━━ Record extracts ━━

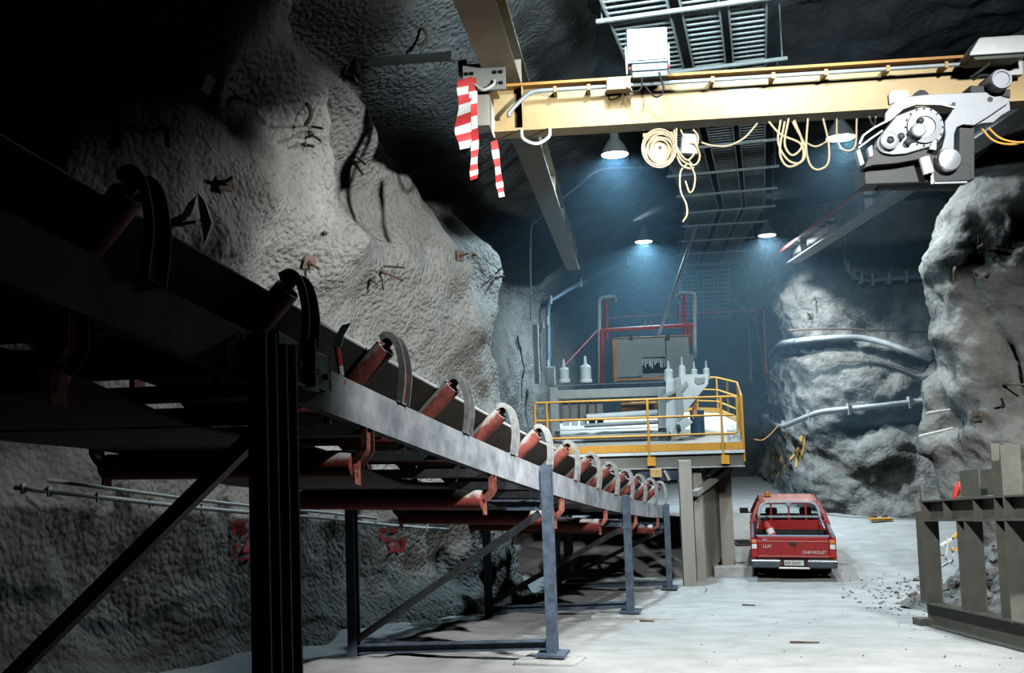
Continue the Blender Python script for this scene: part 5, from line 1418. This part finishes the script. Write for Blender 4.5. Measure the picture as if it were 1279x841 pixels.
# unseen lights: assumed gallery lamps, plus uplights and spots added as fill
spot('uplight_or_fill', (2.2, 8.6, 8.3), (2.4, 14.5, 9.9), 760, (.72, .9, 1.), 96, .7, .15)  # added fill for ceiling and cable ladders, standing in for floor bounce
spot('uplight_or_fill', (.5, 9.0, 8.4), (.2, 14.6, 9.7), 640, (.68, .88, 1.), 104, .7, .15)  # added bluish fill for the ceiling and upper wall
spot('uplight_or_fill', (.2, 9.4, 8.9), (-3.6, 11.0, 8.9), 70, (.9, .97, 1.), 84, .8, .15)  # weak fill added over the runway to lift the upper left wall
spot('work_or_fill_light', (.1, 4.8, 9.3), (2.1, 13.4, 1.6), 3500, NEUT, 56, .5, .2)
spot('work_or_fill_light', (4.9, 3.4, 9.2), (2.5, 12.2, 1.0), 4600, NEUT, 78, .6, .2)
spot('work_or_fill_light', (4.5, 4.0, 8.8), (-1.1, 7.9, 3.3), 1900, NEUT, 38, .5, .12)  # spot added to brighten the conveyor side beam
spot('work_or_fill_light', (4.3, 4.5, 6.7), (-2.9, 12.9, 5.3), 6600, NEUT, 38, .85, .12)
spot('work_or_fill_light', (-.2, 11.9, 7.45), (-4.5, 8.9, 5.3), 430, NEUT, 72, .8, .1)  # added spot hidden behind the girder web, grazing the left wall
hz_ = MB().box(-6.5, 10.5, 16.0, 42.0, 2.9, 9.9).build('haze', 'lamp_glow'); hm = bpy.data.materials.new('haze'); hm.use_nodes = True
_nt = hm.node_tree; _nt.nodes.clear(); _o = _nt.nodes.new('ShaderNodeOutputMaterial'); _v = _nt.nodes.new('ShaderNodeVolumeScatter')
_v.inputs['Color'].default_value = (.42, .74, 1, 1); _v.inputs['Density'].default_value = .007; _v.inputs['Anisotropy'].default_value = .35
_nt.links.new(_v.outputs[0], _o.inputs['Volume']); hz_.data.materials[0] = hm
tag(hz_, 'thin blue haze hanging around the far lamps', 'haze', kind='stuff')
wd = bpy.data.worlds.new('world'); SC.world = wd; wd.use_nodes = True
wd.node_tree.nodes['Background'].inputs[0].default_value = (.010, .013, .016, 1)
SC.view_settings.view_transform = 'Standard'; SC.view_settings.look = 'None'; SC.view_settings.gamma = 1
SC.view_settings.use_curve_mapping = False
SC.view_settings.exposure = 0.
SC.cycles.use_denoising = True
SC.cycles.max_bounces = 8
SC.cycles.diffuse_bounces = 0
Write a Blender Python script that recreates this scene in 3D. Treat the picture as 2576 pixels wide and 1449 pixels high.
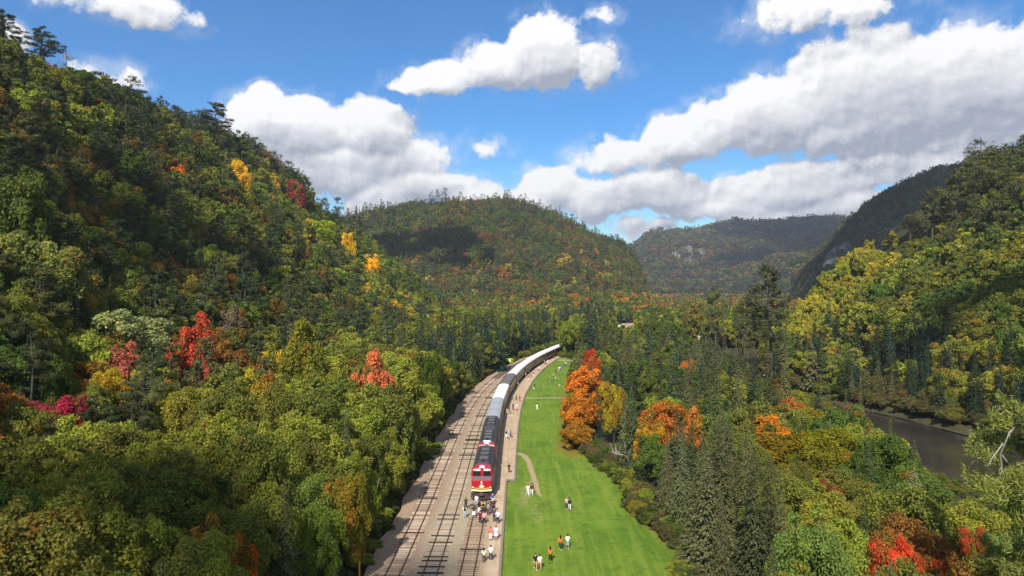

━━━

- _Exercise_: Retype the whole listing exactly and leave the pictures out.

- _Reply to the task_:
Continue the Blender Python script for this scene: part 5, from line 1418. This part finishes the script. Write for Blender 4.5. Measure the picture as if it were 1279x841 pixels.
# unseen lights: assumed gallery lamps, plus uplights and spots added as fill
spot('uplight_or_fill', (2.2, 8.6, 8.3), (2.4, 14.5, 9.9), 760, (.72, .9, 1.), 96, .7, .15)  # added fill for ceiling and cable ladders, standing in for floor bounce
spot('uplight_or_fill', (.5, 9.0, 8.4), (.2, 14.6, 9.7), 640, (.68, .88, 1.), 104, .7, .15)  # added bluish fill for the ceiling and upper wall
spot('uplight_or_fill', (.2, 9.4, 8.9), (-3.6, 11.0, 8.9), 70, (.9, .97, 1.), 84, .8, .15)  # weak fill added over the runway to lift the upper left wall
spot('work_or_fill_light', (.1, 4.8, 9.3), (2.1, 13.4, 1.6), 3500, NEUT, 56, .5, .2)
spot('work_or_fill_light', (4.9, 3.4, 9.2), (2.5, 12.2, 1.0), 4600, NEUT, 78, .6, .2)
spot('work_or_fill_light', (4.5, 4.0, 8.8), (-1.1, 7.9, 3.3), 1900, NEUT, 38, .5, .12)  # spot added to brighten the conveyor side beam
spot('work_or_fill_light', (4.3, 4.5, 6.7), (-2.9, 12.9, 5.3), 6600, NEUT, 38, .85, .12)
spot('work_or_fill_light', (-.2, 11.9, 7.45), (-4.5, 8.9, 5.3), 430, NEUT, 72, .8, .1)  # added spot hidden behind the girder web, grazing the left wall
hz_ = MB().box(-6.5, 10.5, 16.0, 42.0, 2.9, 9.9).build('haze', 'lamp_glow'); hm = bpy.data.materials.new('haze'); hm.use_nodes = True
_nt = hm.node_tree; _nt.nodes.clear(); _o = _nt.nodes.new('ShaderNodeOutputMaterial'); _v = _nt.nodes.new('ShaderNodeVolumeScatter')
_v.inputs['Color'].default_value = (.42, .74, 1, 1); _v.inputs['Density'].default_value = .007; _v.inputs['Anisotropy'].default_value = .35
_nt.links.new(_v.outputs[0], _o.inputs['Volume']); hz_.data.materials[0] = hm
tag(hz_, 'thin blue haze hanging around the far lamps', 'haze', kind='stuff')
wd = bpy.data.worlds.new('world'); SC.world = wd; wd.use_nodes = True
wd.node_tree.nodes['Background'].inputs[0].default_value = (.010, .013, .016, 1)
SC.view_settings.view_transform = 'Standard'; SC.view_settings.look = 'None'; SC.view_settings.gamma = 1
SC.view_settings.use_curve_mapping = False
SC.view_settings.exposure = 0.
SC.cycles.use_denoising = True
SC.cycles.max_bounces = 8
SC.cycles.diffuse_bounces = 0
Write a Blender Python script that recreates this scene in 3D. Treat the picture as 2576 pixels wide and 1449 pixels high.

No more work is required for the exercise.